Second single ”Pay No Mind” is groovy, kicking and edgy with crispy guitars that’s tuned down, heavy and raw. For good measure, there are some experimental electronic synth loops showing up without changing the song structure but it brings on a slightly different dynamic – and it’s not hurting the song at all. With one of the album’s most juicy, spot-on and catchy choruses, I smell a hit. One of my favorite songs off the album. ”Forever Falling” kicks off with some edgy and chugging metal-riffing – robust and heavy. The verses goes off fast and hard-hitting with a thrash-metal attitude but also quite atmospheric due to the menacing backing keyboards that creates an unexpected dynamic. Sung by Tremonti – the guy really is an underrated singer – Kennedy takes the mike back for the chorus, a chorus that slows things down a bit and gets to the nitty-gritty with a strong and memorable melody and hooks enough to sell. Great stuff.

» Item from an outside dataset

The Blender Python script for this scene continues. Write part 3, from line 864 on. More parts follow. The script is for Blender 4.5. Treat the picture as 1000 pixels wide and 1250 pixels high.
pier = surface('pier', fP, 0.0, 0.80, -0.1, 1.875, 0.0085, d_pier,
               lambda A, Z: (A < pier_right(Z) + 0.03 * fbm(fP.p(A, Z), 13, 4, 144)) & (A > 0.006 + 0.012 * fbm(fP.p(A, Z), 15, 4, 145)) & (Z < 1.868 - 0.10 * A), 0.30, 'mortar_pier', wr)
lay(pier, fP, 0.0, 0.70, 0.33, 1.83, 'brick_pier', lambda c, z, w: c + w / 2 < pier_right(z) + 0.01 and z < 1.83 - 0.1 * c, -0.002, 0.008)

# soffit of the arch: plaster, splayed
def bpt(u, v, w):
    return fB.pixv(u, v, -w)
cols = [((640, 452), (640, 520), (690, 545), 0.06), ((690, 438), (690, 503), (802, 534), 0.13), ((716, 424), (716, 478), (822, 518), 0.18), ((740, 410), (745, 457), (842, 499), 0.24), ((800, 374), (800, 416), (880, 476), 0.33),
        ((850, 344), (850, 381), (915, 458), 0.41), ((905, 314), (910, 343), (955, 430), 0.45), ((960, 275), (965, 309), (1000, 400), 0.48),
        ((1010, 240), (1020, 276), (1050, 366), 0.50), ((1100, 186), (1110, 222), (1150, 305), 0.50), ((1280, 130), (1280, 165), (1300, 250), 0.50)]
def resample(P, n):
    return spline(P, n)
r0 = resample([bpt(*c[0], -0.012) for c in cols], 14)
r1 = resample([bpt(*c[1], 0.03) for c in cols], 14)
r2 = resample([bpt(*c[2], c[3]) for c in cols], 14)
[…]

The upbeat and tough ”Clear Horizon” is – even though it’s memorable enough – not as strong as the previous tracks. With rowdy guitars and a rhythmic beat that grooves, the tune comes along ballsy and fat. Also, Kennedy sings it a bit differently – the first verses are almost a whisper. It’s definitely not bad but not with the almost unbelievable strength of the other songs, it falls a bit flat. ”Walking On The Sky”, the album’s kind-of title-track takes the AB-dudes back on track, quality-wise. Hard and heavy, the tune goes straight for the throat with a big, punchy rhythm section and ripping guitars and on top lies a whole bunch of hook-laden melodies that mixes heaviness with a more slick vocal-arrangement, something that works like a charm. To break things off, a slick and plain melodic passage is added to give the tune room to breathe before it takes off once more. Damn good.

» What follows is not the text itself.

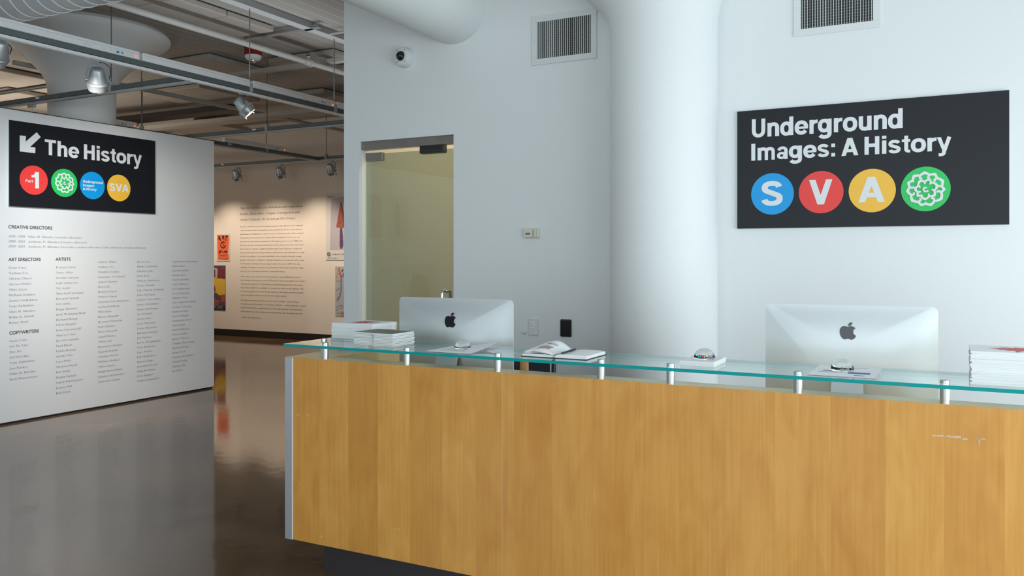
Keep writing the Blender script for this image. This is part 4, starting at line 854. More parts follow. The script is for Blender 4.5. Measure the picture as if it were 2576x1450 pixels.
# thermostat, switch plate, tablet, small plug
c = onY(1340, 587, YW); r = thing('thermostat', 'beige thermostat on the wall right of the glass door', 'thermostat', (c.x, YW, c.z))
mb = MB(); mb.bbox(-.055, .06, -.006, 0, -.037, .037, .002); mb.build('back_plate', M['beige'], r)
mb = MB(); mb.bbox(-.06, .036, -.03, -.006, -.031, .034, .004); mb.bbox(.036, .055, -.018, -.006, -.034, .036, .003); mb.build('case', M['beige'], r)
mb = MB(); mb.bbox(-.042, -.006, -.0315, -.0295, -.011, .003, .0005); mb.build('display', mat('lcd_grey', (.17, .17, .14, 1), .3), r)
for i in range(7): mb = MB(); mb.box(.014, .024, -.0308, -.0298, .018 - i * .007, .021 - i * .007); mb.build('slot', M['dark'], r)
c = onY(1343, 823, YW); r = thing('switch_plate', 'white wall plate with three small buttons beside the black panel', 'switch', (c.x, YW, c.z))
mb = MB(); mb.bbox(-.036, .036, -.010, 0, -.058, .058, .0015); mb.build('plate', M['white_pl'], r)
for z in (.028, .011, -.006): mb = MB(); mb.bbox(-.012, .012, -.013, -.009, z - .005, z + .005, .001); mb.build('button', M['paper'], r)
mb = MB(); mb.bbox(.012, .026, -.012, -.009, -.046, -.03, .0008); mb.build('small_button', M['paper'], r)
c = onY(1424.5, 826.5, YW); r = thing('wall_panel', 'small black touch panel mounted on the wall left of the column', 'panel', (c.x, YW, c.z))
mb = MB(); mb.bbox(-.0415, .0415, -.014, 0, -.058, .062, .006); mb.build('case', M['black'], r)
mb = MB(); mb.bbox(-.037, .037, -.0150, -.0135, -.053, .052, .0006); mb.build('screen', M['screen'], r)
c = onY(1320, 836, YW); r = tag((lambda m: m.build('wall_hook', M['white_pl'], None, 50))(MB().lathe([(.013, 0), (.014, .008), (.010, .018), (0, .021)], 16, Matrix.Translation(c) @ Mx)), 'tiny white adhesive hook left of the switch plate', 'hook')

# ------------------------------------------------------------------ reception desk
YD = 2.963; ZT = .99; XD0 = -2.742; XD1 = .95; ZB = .152
desk = thing('reception_desk', 'long maple reception desk with aluminium corner and dark recessed plinth', 'desk', (-.9, 3.4, 0))
def dpart(mb, name, m, parent=desk, **k):
    o = mb.build(name, m, parent, **k)
    if parent is desk: o.matrix_parent_inverse = Matrix.Translation(desk.location).inverted()
    return o
fp = dpart(MB().box(-2.695, XD1, YD + .004, YD + .090, ZB, ZT - .0016), 'front_panel', mat('panel_core', (.82, .66, .42, 1), .6))
bnd = [735, 803, 876, 951, 1031, 1112, 1197, 1263, 1293, 1390, 1491, 1597, 1709, 1827, 1950, 2009, 2090, 2228, 2375, 2527, 2700, 2880]
tone = [(.94, .90, .80), (1.0, 1.0, .98), (.88, .84, .74), (1.0, 1.0, .98), (.90, .85, .74), (1.0, .99, .94), (.92, .88, .80), (.97, .95, .92), (.93, .88, .80), (.97, .95, .90), (.96, .93, .88), (.97, .94, .90), (.96, .94, .88), (.98, .96, .90), (1.0, .99, .93), (.97, .94, .88), (.93, .87, .78), (1.03, 1.04, 1.02), (.95, .90, .82), (1.03, 1.02, .98), (1, .98, .93)]
for i in range(len(bnd) - 1):
    xa = onY(bnd[i], 1000, YD).x; xb = min(XD1, onY(bnd[i + 1], 1000, YD).x)
    if xb <= xa + .01: break
    o = MB().box(xa + (.0007 if bnd[i] == 1263 else 0), xb - (.0007 if bnd[i + 1] == 1263 else 0), YD, YD + .0045, ZB, ZT).build('veneer_strip', M['veneer'], fp)
    t = tone[i % len(tone)]; o.color = (t[0], t[1], t[2], 1)
dpart(MB().bbox(XD0, -2.697, YD - .002, YD + .06, ZB - .003, ZT - .001, .002), 'corner_post', M['alu'])
dpart(MB().box(-2.697, -2.694, YD - .0025, YD - .0002, ZB, ZT - .001), 'edge_trim', M['paper'])
led = dpart(MB().box(XD0, XD1, YD + .0046, YD + .095, ZT - .0015, ZT), 'ledge_top', M['ledge'])
dpart(MB().box(XD0, -2.55, YD + .0951, 3.69, ZT - .0015, ZT), 'wing_top', M['ledge'])
dpart(MB().box(XD0 + .002, -2.55, YD + .091, 3.69, ZB, ZT - .0016), 'end_wing', M['wood_in'])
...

We’re getting close to the end of the album now but it has stood clear for a while now that the album wouldn’t disappoint. The pop-oriented and hit-friendly ”Tear Us Apart” doesn’t change any of that. The pop-vibes aside, this is still a quite rowdy and crungy tune that stands on a steady ground. It might just be slightly Creed-ish but not enough to annoy and the addictively catchy and smooth refrain is absolutely superb. I hear another single here. They bid their farewell for this time with the phenomenal ”Dying Light”. It starts out acoustically with only a picking guitar and a smooth vocal-melody and it comes across as almost folky. It gets a bit rougher and busy when the chorus comes in and brings along a brilliant melody with lots of hooks and a contagious melody. The folky twist continues in the verses albeit with a full band, still on the more laid-back side. The solo section is both atmospheric and heavy and brings on a different dynamic which works like a charm. It’s a melancholic yet uplifting track, the closest to a ballad on the album. A perfect closing anthem.

Alter Bridge has with Walk The Sky released their fourth killer in a row and it sure seems that this band just can’t do no wrong. Ok, so this one isn’t as direct and love-at-first-listen as The Last Hero was – it took a few spins to realize its full potential but when it stuck, it sure damn stuck. This album brings on a darker mood, even gloomy at times and the sound-scape is grittier, rawer and tougher but once the melodies has grown in, it stands clear that the record is also quite pop-laden, melody and hook-wise. I still hold The Last Hero as my all-time favorite Alter Bridge record, but this one is breathing down its neck – just like AB III and Fortress are. This might not be the album of the year but it’ll make the top 10 list without the slightest doubt.